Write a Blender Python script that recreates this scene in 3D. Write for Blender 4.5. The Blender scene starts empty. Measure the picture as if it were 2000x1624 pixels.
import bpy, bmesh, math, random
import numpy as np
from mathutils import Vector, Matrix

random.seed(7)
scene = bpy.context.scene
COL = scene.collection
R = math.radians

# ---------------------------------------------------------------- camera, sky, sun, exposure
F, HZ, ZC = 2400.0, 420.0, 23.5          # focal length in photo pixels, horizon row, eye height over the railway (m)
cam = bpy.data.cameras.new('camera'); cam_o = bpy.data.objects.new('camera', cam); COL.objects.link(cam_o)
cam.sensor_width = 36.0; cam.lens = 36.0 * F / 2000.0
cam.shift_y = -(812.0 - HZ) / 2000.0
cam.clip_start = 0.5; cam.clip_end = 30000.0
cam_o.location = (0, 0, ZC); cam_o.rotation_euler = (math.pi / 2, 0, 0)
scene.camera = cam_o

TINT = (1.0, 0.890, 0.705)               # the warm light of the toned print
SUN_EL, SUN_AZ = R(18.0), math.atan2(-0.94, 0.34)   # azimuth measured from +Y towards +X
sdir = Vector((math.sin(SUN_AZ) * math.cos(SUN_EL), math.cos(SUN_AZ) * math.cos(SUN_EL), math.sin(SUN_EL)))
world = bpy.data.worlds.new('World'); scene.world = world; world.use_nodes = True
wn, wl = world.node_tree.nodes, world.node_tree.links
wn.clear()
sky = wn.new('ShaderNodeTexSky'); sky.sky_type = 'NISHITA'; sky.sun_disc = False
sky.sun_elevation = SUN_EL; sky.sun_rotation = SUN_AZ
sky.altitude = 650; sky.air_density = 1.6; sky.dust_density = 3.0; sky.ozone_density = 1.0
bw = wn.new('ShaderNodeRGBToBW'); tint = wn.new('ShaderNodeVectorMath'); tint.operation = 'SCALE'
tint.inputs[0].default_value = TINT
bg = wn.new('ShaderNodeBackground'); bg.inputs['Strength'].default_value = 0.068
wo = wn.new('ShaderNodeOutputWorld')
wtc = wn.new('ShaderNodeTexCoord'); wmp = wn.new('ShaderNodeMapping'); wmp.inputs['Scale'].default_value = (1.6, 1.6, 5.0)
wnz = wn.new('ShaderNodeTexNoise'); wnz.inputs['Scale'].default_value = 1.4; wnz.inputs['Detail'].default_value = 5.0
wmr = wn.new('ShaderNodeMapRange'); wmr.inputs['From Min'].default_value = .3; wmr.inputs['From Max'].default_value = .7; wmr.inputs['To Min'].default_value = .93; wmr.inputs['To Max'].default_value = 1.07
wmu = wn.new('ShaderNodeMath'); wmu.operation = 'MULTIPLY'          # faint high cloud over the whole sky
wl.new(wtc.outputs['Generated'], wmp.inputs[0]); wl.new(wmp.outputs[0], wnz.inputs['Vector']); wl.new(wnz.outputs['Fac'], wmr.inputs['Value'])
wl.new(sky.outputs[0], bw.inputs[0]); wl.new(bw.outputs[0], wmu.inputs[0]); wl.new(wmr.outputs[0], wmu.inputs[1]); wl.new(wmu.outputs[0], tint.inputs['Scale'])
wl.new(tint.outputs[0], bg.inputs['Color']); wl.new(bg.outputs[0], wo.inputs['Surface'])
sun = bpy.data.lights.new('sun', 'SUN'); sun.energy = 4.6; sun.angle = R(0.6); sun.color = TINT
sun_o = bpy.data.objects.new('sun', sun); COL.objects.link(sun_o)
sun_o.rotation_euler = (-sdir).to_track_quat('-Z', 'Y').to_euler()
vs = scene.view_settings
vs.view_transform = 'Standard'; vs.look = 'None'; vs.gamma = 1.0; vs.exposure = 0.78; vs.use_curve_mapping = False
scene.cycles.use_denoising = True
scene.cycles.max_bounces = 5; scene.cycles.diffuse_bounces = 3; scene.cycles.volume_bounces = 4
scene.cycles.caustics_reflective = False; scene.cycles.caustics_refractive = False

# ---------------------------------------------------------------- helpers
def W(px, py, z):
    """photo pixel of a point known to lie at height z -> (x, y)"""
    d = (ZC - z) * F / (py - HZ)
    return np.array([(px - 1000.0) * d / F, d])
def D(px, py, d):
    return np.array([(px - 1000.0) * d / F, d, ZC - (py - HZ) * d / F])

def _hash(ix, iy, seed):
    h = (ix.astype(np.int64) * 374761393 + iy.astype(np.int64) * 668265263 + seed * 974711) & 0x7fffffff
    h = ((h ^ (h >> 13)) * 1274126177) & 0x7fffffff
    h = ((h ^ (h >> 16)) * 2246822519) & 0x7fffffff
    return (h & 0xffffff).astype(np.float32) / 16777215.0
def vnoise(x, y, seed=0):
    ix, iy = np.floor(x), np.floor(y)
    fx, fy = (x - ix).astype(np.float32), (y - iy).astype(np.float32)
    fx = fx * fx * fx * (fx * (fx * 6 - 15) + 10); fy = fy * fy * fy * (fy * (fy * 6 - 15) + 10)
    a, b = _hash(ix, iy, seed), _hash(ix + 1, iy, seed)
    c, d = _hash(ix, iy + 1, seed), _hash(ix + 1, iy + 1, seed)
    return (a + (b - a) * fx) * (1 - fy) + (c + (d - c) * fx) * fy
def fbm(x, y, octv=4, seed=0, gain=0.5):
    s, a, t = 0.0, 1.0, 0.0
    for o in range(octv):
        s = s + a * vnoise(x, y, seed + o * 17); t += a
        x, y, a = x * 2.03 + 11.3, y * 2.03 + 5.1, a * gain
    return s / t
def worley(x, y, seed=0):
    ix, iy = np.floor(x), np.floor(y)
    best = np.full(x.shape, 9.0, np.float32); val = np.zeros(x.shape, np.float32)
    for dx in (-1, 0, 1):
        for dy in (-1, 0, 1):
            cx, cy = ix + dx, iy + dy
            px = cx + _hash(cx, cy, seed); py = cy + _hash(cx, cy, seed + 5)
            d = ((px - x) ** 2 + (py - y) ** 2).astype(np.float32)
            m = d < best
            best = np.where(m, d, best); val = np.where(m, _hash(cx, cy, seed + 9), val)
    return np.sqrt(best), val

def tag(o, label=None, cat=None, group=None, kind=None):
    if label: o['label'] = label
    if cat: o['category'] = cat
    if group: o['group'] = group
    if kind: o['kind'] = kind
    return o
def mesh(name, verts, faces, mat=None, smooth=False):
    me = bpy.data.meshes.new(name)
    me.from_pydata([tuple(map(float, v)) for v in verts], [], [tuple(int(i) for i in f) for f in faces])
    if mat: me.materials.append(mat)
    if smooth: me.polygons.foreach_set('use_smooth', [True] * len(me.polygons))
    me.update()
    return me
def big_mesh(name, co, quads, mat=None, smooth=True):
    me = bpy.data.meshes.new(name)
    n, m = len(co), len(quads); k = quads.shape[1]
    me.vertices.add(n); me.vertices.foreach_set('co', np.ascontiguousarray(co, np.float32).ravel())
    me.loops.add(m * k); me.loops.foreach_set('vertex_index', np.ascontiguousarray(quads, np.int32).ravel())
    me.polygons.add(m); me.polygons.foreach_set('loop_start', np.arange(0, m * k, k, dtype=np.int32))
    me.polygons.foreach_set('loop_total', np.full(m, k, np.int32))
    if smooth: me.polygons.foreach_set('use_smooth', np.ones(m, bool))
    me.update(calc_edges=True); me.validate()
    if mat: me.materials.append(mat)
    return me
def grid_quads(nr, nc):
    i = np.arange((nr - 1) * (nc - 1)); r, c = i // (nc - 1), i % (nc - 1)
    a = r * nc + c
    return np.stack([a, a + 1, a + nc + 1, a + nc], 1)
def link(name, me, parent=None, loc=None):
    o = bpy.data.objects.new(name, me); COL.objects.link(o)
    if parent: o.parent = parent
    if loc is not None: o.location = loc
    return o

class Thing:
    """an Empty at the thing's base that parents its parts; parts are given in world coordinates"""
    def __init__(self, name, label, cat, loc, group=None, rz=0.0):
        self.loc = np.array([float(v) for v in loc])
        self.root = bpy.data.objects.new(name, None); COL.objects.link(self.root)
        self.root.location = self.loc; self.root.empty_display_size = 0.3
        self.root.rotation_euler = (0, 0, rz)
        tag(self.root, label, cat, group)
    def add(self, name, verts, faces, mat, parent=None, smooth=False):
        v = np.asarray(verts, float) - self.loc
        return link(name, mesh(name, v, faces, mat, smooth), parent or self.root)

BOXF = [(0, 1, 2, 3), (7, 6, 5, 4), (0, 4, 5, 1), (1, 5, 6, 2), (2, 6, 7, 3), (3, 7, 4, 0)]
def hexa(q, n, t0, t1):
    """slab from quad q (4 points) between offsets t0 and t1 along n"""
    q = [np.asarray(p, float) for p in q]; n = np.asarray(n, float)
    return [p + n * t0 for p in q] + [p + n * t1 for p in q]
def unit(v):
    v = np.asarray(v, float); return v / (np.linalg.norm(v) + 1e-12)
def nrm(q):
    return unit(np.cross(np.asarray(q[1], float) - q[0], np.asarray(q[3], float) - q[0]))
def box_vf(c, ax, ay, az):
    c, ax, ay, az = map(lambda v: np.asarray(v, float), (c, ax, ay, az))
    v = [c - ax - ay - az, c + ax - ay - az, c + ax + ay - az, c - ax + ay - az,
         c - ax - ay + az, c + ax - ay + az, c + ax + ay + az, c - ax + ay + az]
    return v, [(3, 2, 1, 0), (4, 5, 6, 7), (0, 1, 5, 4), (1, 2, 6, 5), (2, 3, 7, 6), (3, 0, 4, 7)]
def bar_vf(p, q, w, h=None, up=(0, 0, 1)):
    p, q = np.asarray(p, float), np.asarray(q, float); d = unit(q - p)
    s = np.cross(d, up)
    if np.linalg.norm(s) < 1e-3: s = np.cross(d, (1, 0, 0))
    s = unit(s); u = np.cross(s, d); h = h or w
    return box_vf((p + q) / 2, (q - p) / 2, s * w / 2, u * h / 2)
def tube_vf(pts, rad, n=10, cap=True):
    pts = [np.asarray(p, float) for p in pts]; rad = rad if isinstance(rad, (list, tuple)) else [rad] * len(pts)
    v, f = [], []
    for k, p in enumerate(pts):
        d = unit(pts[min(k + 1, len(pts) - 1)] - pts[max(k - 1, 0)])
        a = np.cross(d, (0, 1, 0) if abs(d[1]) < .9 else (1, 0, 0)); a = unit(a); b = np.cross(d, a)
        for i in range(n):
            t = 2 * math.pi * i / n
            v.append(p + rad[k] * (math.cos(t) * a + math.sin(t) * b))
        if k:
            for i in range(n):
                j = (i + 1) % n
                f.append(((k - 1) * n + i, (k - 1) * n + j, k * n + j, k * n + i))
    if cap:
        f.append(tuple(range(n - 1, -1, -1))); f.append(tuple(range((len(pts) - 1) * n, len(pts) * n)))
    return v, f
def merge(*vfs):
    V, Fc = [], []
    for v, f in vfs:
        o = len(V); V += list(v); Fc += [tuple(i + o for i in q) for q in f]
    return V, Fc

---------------

> _Stated goal_: Report each line in the data that holds the word "scene".

> _Answer to this exercise_:
Write a Blender Python script that recreates this scene in 3D. Write for Blender 4.5. The Blender scene starts empty. Measure the picture as if it were 2000x1624 pixels.
scene = bpy.context.scene
COL = scene.collection
scene.camera = cam_o
world = bpy.data.worlds.new('World'); scene.world = world; world.use_nodes = True
vs = scene.view_settings
scene.cycles.use_denoising = True
scene.cycles.max_bounces = 5; scene.cycles.diffuse_bounces = 3; scene.cycles.volume_bounces = 4
scene.cycles.caustics_reflective = False; scene.cycles.caustics_refractive = False